Quali possono essere, sulla base della situazione attuale che vede Vladimir Putin ormai al quinto mandato, le prospettive per l’economia russa nel medio-lungo termine?
«La banca centrale russa prevede una crescita del Pil dell’1-2% quest’anno, mentre il Fondo monetario internazionale stima che l’economia crescerà del 2,6% nel 2024. Tuttavia, una politica espansiva basata sull’economia di guerra è difficilmente sostenibile nel lungo periodo. Molto dipenderà anche dalle relazioni commerciali che la Russia sta portando avanti con i partner “alternativi” all’Occidente».
Con Putin ancora al potere è confermata anche la guerra in Ucraina. Quale potrebbe essere l’impatto economico sul Pil mondiale del prolungarsi del conflitto?

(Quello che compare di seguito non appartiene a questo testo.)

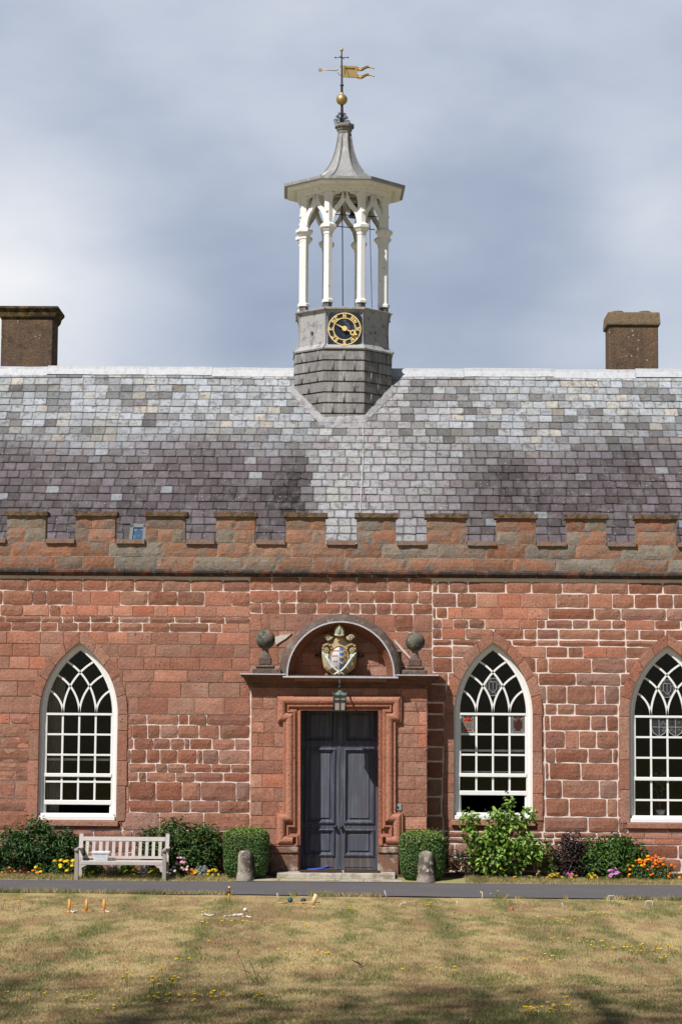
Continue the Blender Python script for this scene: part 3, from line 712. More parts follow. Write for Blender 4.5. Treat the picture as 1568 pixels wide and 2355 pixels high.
def rough_slab(mb, x0, x1, y0, y1, z0, z1, amp=.012, n=9, col=(1, 1, 1)):
    vs_ = []; sd = U(0, 99); sec = [(0, 0), (0, 1), (.25, 1.12), (.75, 1.12), (1, 1), (1, 0)]; m = len(sec)
    for i in range(n+1):
        x = x0+(x1-x0)*i/n
        for (u, w) in sec: vs_.append((x+mnoise.noise((u*3, w*3, sd))*amp*(i in (0, n)), y0+(y1-y0)*u+mnoise.noise((x*7, u*5, sd))*amp, z0+(z1-z0)*w+mnoise.noise((x*8, w*4+u, sd+4))*amp*(1.5 if w else .6)))
    fs = [(i*m+k, (i+1)*m+k, (i+1)*m+(k+1) % m, i*m+(k+1) % m) for i in range(n) for k in range(m)]
    mb.add(vs_, fs+[tuple(range(m)), tuple(range(n*m, n*m+m))[::-1]], col)
for i, (a, b) in enumerate(ML):
    mb = MB(); rough_slab(mb, a-.035, b+.035, PY-.055, PY+.39, zE, zM); mb.build('coping', M['coping'], parapet)
    if i < len(ML)-1:
        mb = MB(); rough_slab(mb, b+.012, ML[i+1][0]-.012, PY-.05, PY+.39, zC-.028, zC+.055, .012, 9, (.24, .155, .12)); mb.build('coping', M['parapet'], parapet)

# ---- roof
RP = math.radians(50); RY0 = .9; RZ0 = PZ(1262, RY0)
def roof_hit(x, y):                            # picture point on the front slope
    d = CROT @ Vector(((x-784)/F, -(y-1177.5)/F, -1)); t0 = math.tan(RP)
    # CPOS.z + t dz = RZ0 + tan*(CPOS.y + t dy - RY0)
    t = (RZ0+t0*(CPOS.y-RY0)-CPOS.z)/(d.z-t0*d.y); return CPOS+d*t
ridge = roof_hit(784, 851+.5); RIDGEY, RIDGEZ = ridge.y, ridge.z
SL = math.hypot(RIDGEY-RY0, RIDGEZ-RZ0)
def rp(x, s, h=0.0): return (x, RY0+s*math.cos(RP)-h*math.sin(RP), RZ0+s*math.sin(RP)+h*math.cos(RP))
roofm = MB()
roofm.add([rp(-SX, -.6), rp(SX, -.6), rp(SX, SL), rp(-SX, SL), (SX, 2*RIDGEY-RY0, RZ0), (-SX, 2*RIDGEY-RY0, RZ0)], [(0, 1, 2, 3), (3, 2, 4, 5)], (.06, .055, .055))
roofm.add([(s_*SX, RY0-.1, RZ0-.5) for s_ in (-1, 1)]+[(s_*SX, RIDGEY, RIDGEZ) for s_ in (-1, 1)]+[(s_*SX, 2*RIDGEY-RY0, RZ0-.5) for s_ in (-1, 1)], [(0, 2, 4), (1, 3, 5)], (.1, .06, .05))
EXPO = .232; nrow = int((SL+.35)/EXPO); tw_x = P(784, 900, RIDGEY).x
SKY_X0, SKY_X1 = PX(300, 1.2, 1210), PX(338, 1.2, 1210)
for r in range(nrow+1):
    s = -.5+r*EXPO; x = -SX+(r % 2)*.138+U(-.03, .03)
    while x < SX:
        w_ = .272+U(-.03, .03); xc = x+w_/2; f = s/SL + .05*(fbm(xc*.55+3, s*.8, 5)-.5)*4*.5
        edge = f-(.55+.05*math.sin(xc*1.3))
        up = 1/(1+math.exp(-edge*24))
        q = rnd.random()
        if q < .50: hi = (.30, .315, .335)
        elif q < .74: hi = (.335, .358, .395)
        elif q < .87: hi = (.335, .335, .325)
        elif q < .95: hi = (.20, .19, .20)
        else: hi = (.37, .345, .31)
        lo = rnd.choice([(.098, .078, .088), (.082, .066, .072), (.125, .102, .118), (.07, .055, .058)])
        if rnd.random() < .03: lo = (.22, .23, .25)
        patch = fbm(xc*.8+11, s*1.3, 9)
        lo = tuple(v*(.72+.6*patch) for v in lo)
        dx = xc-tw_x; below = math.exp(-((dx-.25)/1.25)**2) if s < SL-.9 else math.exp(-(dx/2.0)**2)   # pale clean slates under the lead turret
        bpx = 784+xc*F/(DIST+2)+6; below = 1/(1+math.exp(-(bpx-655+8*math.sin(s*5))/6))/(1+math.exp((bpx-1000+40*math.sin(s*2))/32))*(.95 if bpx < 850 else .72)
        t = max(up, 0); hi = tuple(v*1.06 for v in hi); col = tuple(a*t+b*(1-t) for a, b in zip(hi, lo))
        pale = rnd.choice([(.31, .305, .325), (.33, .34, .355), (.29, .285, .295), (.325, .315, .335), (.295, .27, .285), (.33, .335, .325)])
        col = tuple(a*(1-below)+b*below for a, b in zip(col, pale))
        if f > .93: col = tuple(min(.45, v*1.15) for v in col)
        dpx = 784+xc*F/(DIST+2)+6; dpy = 1262-s*92
        dark = 0
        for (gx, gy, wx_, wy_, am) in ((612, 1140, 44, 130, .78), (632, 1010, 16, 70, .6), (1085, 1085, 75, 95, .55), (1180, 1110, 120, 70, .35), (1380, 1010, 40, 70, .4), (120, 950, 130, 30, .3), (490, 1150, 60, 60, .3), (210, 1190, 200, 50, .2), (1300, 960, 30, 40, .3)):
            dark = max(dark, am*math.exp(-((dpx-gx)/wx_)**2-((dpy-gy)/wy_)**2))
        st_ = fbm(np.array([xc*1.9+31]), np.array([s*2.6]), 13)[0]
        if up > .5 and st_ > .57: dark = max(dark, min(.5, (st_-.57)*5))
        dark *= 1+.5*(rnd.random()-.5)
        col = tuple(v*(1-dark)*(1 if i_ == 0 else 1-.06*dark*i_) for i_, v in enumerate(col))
        k = U(.91, 1.08); col = tuple(v*k for v in col)
        x0_, x1_ = x+.003, x+w_-.003; skyl = x1_ > SKY_X0 and x0_ < SKY_X1 and s < PZ(1183, 1.2)*0+.62
        hh = .026+U(-.004, .008); ln = EXPO+.10; j = U(-.006, .006); tl = U(-.004, .004); cn = U(0, .02) if rnd.random() < .15 else 0
        V = []; cs_ = []; ed_ = (.50 if t < .5 else .74)+U(-.08, .08); wv = .010*math.sin(xc*.8+r)
        for iv, fv in enumerate((0, .16, .84, 1)):
            for iu, fu in enumerate((0, .12, .5, .88, 1)):
                lo_e = s+wv+j+(cn*(1-fu)+tl*fu)+(U(-.007, .007) if iv == 0 else 0); sv_ = lo_e+(s+ln-lo_e)*(fv*.72 if iv < 3 else 1)
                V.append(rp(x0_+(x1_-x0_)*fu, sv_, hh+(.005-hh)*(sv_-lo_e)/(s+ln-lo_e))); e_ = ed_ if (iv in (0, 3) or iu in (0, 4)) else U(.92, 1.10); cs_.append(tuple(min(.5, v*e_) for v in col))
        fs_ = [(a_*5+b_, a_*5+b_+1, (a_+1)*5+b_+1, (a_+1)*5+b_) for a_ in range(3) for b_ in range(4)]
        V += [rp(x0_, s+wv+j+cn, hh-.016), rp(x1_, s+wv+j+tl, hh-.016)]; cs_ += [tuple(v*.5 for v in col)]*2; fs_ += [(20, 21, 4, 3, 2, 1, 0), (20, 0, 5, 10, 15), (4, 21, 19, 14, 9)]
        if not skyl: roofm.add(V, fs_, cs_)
        x += w_
roof = roofm.build('roof', M['slate'], BLD)
rl = MB()
wx = -SX
while wx < SX:                                 # lead ridge in lengths, dressed down over the slates
    x2 = min(SX, wx+U(1.5, 2.1)); sag = U(-.012, .012); lo_ = .235+U(-.015, .02)
    V = []; n = 8
    for i in range(n+1):
        x = wx+(x2-wx)*i/n+(.004 if i == 0 else 0)
        for (dy, dz) in ((-lo_*math.cos(RP)-.03, -lo_*math.sin(RP)+.02), (-.10, -.062), (-.062, -.012), (-.05, .035), (0, .06), (.05, .035), (.062, -.012), (.25, -.22)):
            V.append((x, RIDGEY+dy+.006*mnoise.noise((x*3, dz*9, 1)), RIDGEZ+dz+sag+.012*mnoise.noise((x*2.2, dz*4, 0))))
    rl.add(V, [(i*8+k, (i+1)*8+k, (i+1)*8+k+1, i*8+k+1) for i in range(n) for k in range(7)], (.56, .57, .60), 0, False); wx = x2
M['ridgelead'] = material('pale ridge lead', (.46, .47, .50), .6, metal=.1, streak=(9, .5, .7, (.30, .31, .33), .6), fine=(20, .12), bump=.008, bscale=14, spec=.4)
rl.build('ridge_capping', M['ridgelead'], roof)
# rooflight just above the parapet
sk = MB(); s0, s1 = -.15, .62
for (a, b, c, d) in ((SKY_X0, SKY_X0+.07, s0, s1), (SKY_X1-.07, SKY_X1, s0, s1), (SKY_X0, SKY_X1, s1-.09, s1+.02)):
    V = [rp(a, c, .0), rp(b, c, .0), rp(b, d, .0), rp(a, d, .0), rp(a, c, .06), rp(b, c, .06), rp(b, d, .06), rp(a, d, .06)]
    sk.add(V, [(4, 5, 6, 7), (0, 1, 5, 4), (1, 2, 6, 5), (2, 3, 7, 6), (3, 0, 4, 7)], (.15, .16, .16))
sk.add([rp(SKY_X0+.06, s0, .03), rp(SKY_X1-.06, s0, .03), rp(SKY_X1-.06, s1-.07, .03), rp(SKY_X0+.06, s1-.07, .03)], [(0, 1, 2, 3)], (.05, .09, .15), 1)
M['skyglass'] = material('rooflight glass', None, .12, blotch=(7, .5, .6, (.16, .24, .34), .6), spec=.9)
sk.build('rooflight', [M['plain'], M['skyglass']], roof)
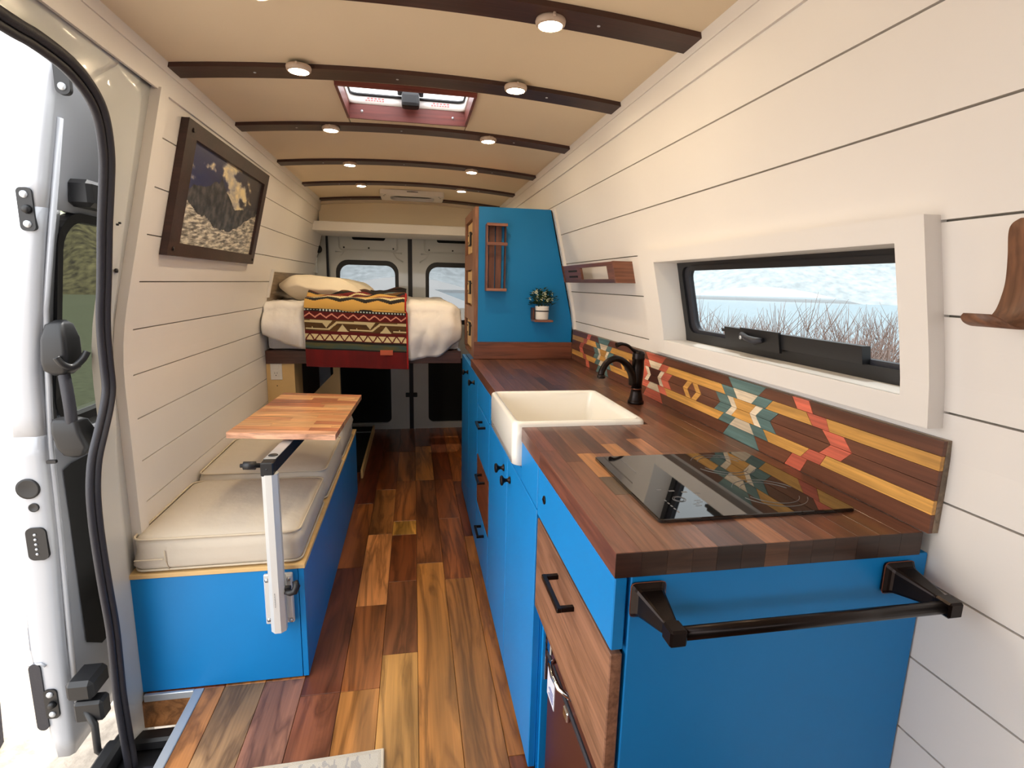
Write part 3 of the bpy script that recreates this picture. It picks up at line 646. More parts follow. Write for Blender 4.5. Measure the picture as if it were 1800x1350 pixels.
# countertop of staves
ct = thing('countertop', (.56, 1.75, .873), 'long dark walnut butcher block countertop of glued staves', 'countertop')
part('core', G().box(.294, .828, .692, 1.394, .874, .900).box(.294, .828, 1.846, 2.748, .874, .900).box(.665, .828, 1.394, 1.846, .874, .900), 'walnut_y', ct, (60, 34, 24))
rnd = random.Random(11); WC = [(98, 60, 44), (90, 54, 38), (106, 66, 46), (84, 50, 38), (100, 60, 42), (112, 72, 52), (92, 58, 44)]
NC = [(124, 82, 60), (118, 76, 54), (132, 90, 66), (114, 74, 54)]
for r in range(13):
    x0 = .290+r*.0411; x1 = min(.8275, x0+.0411)
    segs = []
    y = .690
    js = {1: [1.10], 2: [.905, 1.0, 1.155], 3: [1.152], 4: [1.125, 1.223], 6: [1.26]}.get(r, [])
    cuts = [.690]+js
    yy = js[-1] if js else .690
    while yy < 2.75: yy += rnd.uniform(.28, .75); cuts.append(min(yy, 2.75))
    for a, b in zip(cuts, cuts[1:]):
        pieces = [(a, b)]
        if x0 < .655:
            pieces = [(a, min(b, 1.397)), (max(a, 1.843), b)]
        near = (a+b)/2 < 1.5 and r < 9
        c = rnd.choice(NC if (near and rnd.random() < .65) else WC)
        if r == 2 and a == .905: c = (92, 72, 54)
        if r == 2 and a == 1.0: c = (178, 122, 74)
        if r == 4 and a == 1.125: c = (184, 126, 76)
        if r == 6 and a < 1.0: c = (170, 112, 74)
        if r == 0: c = rnd.choice([(112, 66, 50), (106, 62, 48), (118, 70, 52)])
        for p, q in pieces:
            if q-p > .004:
                sv = part('stave', bx(x0+.0001, x1-.0001, p+.0001, q-.0001, .873, .913+rnd.uniform(-.0001, .0001), bev=.0005), 'walnut_y', ct, c)
                if p < .6905: part('end_grain_shaded', bx(x0+.0002, x1-.0002, .6890, .6902, .8732, .9125), 'walnut_x', sv, tuple(v*.55 for v in c))  # oiled end grain, plus the near face's shade put into the tone
# rear upstand
t = tag(part('rear_upstand', bx(.303, .826, 2.728, 2.748, .914, 1.002, bev=.0015), 'walnut_x', None, (112, 62, 42)), 'brown wooden upstand at the foot of the tall blue cabinet', 'upstand')

# backsplash mosaic
bs = thing('backsplash', (.84, 1.7, .914), 'geometric wooden mosaic backsplash in walnut, yellow, teal, coral and white', 'backsplash')
part('backing', bx(.833, .8445, .682, 2.726, .9135, 1.071), 'walnut_y', bs, (128, 108, 86))
BR, YE, TE, RE, WH = (100, 60, 42), (206, 152, 78), (88, 116, 114), (196, 98, 76), (216, 198, 172)
CEN = {'t': (1.206, TE, YE), 'r': (1.730, RE, (70, 34, 24)), 'u': (2.254, TE, YE)}
def motif(row, yc, P, Cn):
    if row == 0: return [((.079, .054), P), ((-.079, -.054), None)]
    if row == 1: return [((.108, .084), P), ((.053, .030), WH), ((-.053, -.030), P), ((-.108, -.084), None)]
    return [((.133, .107), P), ((.077, .052), WH), ((.049, .027), Cn), ((-.049, -.027), WH), ((-.077, -.052), P), ((-.133, -.107), None)]
CH_ = [((1.035, 1.015), (.983, .967)), ((.987, .965), (.930, .917)), ((.937, .910), (.879, .855))]
HEX = [None, None, [((.030, .055), YE), ((.001, .026), BR), ((-.001, -.026), YE), ((-.030, -.055), None)]]
def rowspec(r):
    base = (BR, YE, BR)[r]; out = [((2.726, 2.726), base)]
    a, b = CH_[r]; mir = lambda p: (3.46-p[0], 3.46-p[1])
    out += [(mir(b), RE), (mir(a), base)]
    def add(yc, lst):
        for (t_, b_), c in lst: out.append(((yc+t_, yc+b_), c if c else base))
    add(2.254, motif(r, 0, TE, YE))
    if HEX[r]: add(1.992, HEX[r])
    add(1.730, motif(r, 0, RE, (66, 32, 24)))
    if HEX[r]: add(1.468, HEX[r])
    add(1.206, motif(r, 0, TE, YE))
    out += [(a, RE), (b, base), ((.682, .682), None)]
    return out
ZR = [1.070, 1.045, 1.020, .995, .970, .945, .9128]
rnd = random.Random(5)
for r in range(6):
    sp_ = rowspec(r if r < 3 else 5-r)
    zt, zb = ZR[r], ZR[r+1]
    for (p, c), (q, _) in zip(sp_, sp_[1:]):
        if c is None: continue
        pt, pb = p if r < 3 else p[::-1]; qt, qb = q if r < 3 else q[::-1]
        e = .0005; xf = .826+rnd.uniform(-.0004, .0004)
        pts = [(.834, pt-e, zt-e), (.834, qt+e, zt-e), (.834, qb+e, zb+e), (.834, pb-e, zb+e)]
        k = rnd.uniform(.93, 1.06); cc = tuple(min(255, v*k) for v in c)
        part('tile', G().prism(pts, (xf-.834, 0, 0)), 'tile', bs, cc)

# sink
t = thing('farmhouse_sink', (.46, 1.62, .80), 'white fireclay apron sink set into the counter', 'sink')
sc, sy, hx, hy = (.266+.655)/2, 1.62, (.655-.266)/2, .2205
def lp(z, d, r): return [(x, y, z) for x, y in rrect(sc, sy, hx-d, hy-d, r, 8)]
g = G().loft([lp(.796, .012, .02), lp(.803, .002, .022), lp(.83, 0, .022), lp(.918, 0, .022), lp(.9245, .004, .022), lp(.9265, .010, .02), lp(.9255, .016, .02), lp(.918, .021, .02), lp(.90, .023, .022), lp(.80, .03, .03), lp(.755, .036, .04), lp(.738, .060, .05), lp(.734, .12, .03)], cap0=True, cap1=True)
part('basin', g, 'ceramic', t)
part('basin_underside', G().loft([lp(.797, .052, .02), lp(.74, .055, .03), lp(.722, .07, .05)], cap0=False), 'ceramic', t)
part('drain', G().lathe([(.0005, .003), (.02, .003), (.036, .004), (.040, .001), (.04, -.002)], (sc, sy, .7345), n=24), 'chrome', t)
# faucet
fx, fy = .735, 1.665
t = thing('faucet', (fx, fy, .913), 'dark bronze arched kitchen faucet with lever on top, beside the sink', 'faucet')
part('base', G().lathe([(.0265, 0), (.0275, .004), (.0265, .010), (.023, .013), (.0235, .016), (.021, .024), (.0185, .040), (.0175, .048), (.019, .050), (.019, .053), (.0175, .055)], (fx, fy, .9131), n=28), 'bronze', t)
part('body', G().lathe([(.0175, .054), (.018, .075), (.020, .100), (.0205, .125), (.0195, .148), (.021, .150), (.021, .156), (.020, .158), (.0205, .168), (.018, .176), (.010, .180), (.0005, .181)], (fx, fy, .913), n=28), 'bronze', t)
part('copper_ring', G().lathe([(.0188, .0495), (.0200, .0505), (.0188, .052)], (fx, fy, .913), n=24), 'bronze_edge', t)
def curve(pts, n=6):
    P = [Vector(p) for p in pts]; out = []
    for i in range(len(P)-1):
        a, b, c_, d_ = P[max(0, i-1)], P[i], P[i+1], P[min(len(P)-1, i+2)]
        for k in range(n):
            s = k/n; out.append(.5*((2*b)+(c_-a)*s+(2*a-5*b+4*c_-d_)*s*s+(3*b-a-3*c_+d_)*s**3))
    out.append(P[-1]); return out
sp1 = curve([(fx-.012, fy, .98), (fx-.022, fy-.005, 1.015), (fx-.05, fy-.012, 1.052), (fx-.085, fy-.02, 1.068), (fx-.118, fy-.028, 1.058), (fx-.136, fy-.032, 1.032), (fx-.139, fy-.033, 1.018)])
part('spout', G().tube(sp1, [.0165-.0060*min(1, i/14) for i in range(len(sp1))], n=14), 'bronze', t)
part('spout_tip', G().lathe([(.0105, .002), (.014, -.001), (.0145, -.007), (.012, -.010), (.0005, -.010)], (fx-.139, fy-.033, 1.016), n=20), 'bronze', t)
lv = curve([(fx, fy, 1.085), (fx-.022, fy-.006, 1.094), (fx-.045, fy-.012, 1.110), (fx-.07, fy-.018, 1.116), (fx-.088, fy-.022, 1.112)])
part('lever', G().tube(lv, [.009-.004*min(1, i/8)+.004*max(0, (i-16)/8) for i in range(len(lv))], n=10), 'bronze', t)
# cooktop
t = thing('cooktop', (.60, .94, .913), 'black glass two-zone induction cooktop set on the counter', 'cooktop')
def cp_(z, d): return [(x, y, z) for x, y in rrect(.588, .943, .188-d, .166-d, .006, 3)]
part('glass_top', G().loft([cp_(.9135, .001), cp_(.9135, 0), cp_(.9185, 0), cp_(.9197, .0012)], smooth=False), 'black_glass', t)
def arc(cx, cy, r, a0, a1, n=30): return [(cx+r*math.cos(a0+(a1-a0)*k/n), cy+r*math.sin(a0+(a1-a0)*k/n), .9199) for k in range(n+1)]
for cy2 in (.865, 1.025):
    for rr in (.052, .066):
        for q in (0, 1): part('zone_mark', G().tube(arc(.665, cy2, rr, q*PI+.3, (q+1)*PI-.5, 22), .0006, n=4), 'print', t)
g = G().box(.452, .4535, 1.00, 1.085, .9197, .9200)
for k in range(4): g.box(.452+.022*k, .463+.022*k, .90-.008*k, .905-.008*k, .9197, .9199)
for k in range(5): g.box(.445, .448, .80+.012*k, .807+.012*k, .9197, .9199)
for rr in (.009, .012): g.tube(arc(.475, .855, rr, 0, 2*PI, 16), .0005, n=4)
for (a, b) in ((.49, .83), (.50, .845)): g.box(a, a+.012, b, b+.0015, .9197, .9199).box(a, a+.012, b-.008, b-.0065, .9197, .9199)
part('control_print', g, 'grey_ink', t)['kind'] = 'stuff'

# towel bar on the end panel
t = thing('towel_bar', (.56, .64, .83), 'dark bronze towel bar mounted across the blue end panel', 'towel bar')
for sx, bxx in ((-1, .345), (1, .782)):
    xb_ = .343 if sx < 0 else .784; e = .32 if sx < 0 else .795
    def sq(cx, cz, h, y, r=.006): return [(x, y, z) for x, z in rrect(cx, cz, h, h, r, 2)]
    g = G().loft([sq(xb_, .838, .0265, .6895), sq(xb_, .838, .0275, .684), sq(xb_, .838, .0245, .679), sq(xb_, .838, .0225, .676), sq(xb_, .838, .021, .672), sq(xb_, .840, .0105, .615, .003), sq(xb_, .840, .0100, .607, .003)], smooth=False)
    part('bracket', g, 'bronze', t)
    part('end_block', G().box(xb_-.0125, xb_+.0125, .585, .612, .8275, .8525, bev=.003), 'bronze', t)
    part('edge_wear', G().tube([(x, .6845, z) for x, z in rrect(xb_, .838, .0276, .0276, .006, 2)], .0008, n=4, closed=True), 'bronze_edge', t)
part('bar', G().tube([(.350, .598, .840), (.778, .598, .840)], .0095, n=16), 'bronze', t)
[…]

«Gli effetti della guerra sono quelli con cui abbiamo imparato a fare i conti negli ultimi anni: crisi umanitaria, problemi di approvvigionamento energetico e alimentare, inflazione, aumento dei tassi d’interesse e così via. La sfida degli Stati continuerà a essere quella di aggirare questi ostacoli attraverso nuovi accordi commerciali e decisioni politiche che tuttavia al momento non contemplano la via del dialogo tra schieramenti opposti, facendo pensare che il conflitto andrà avanti ancora a lungo. Ma gli shock improvvisi con cui abbiamo dovuto fare i conti negli ultimi anni ci insegnano che non si può mai dare nulla per scontato».
Soprattutto se, – sottolinea Bergonzi – appena archiviate le elezioni russe, alla porta ci sono già le molto meno prevedibili presidenziali americane.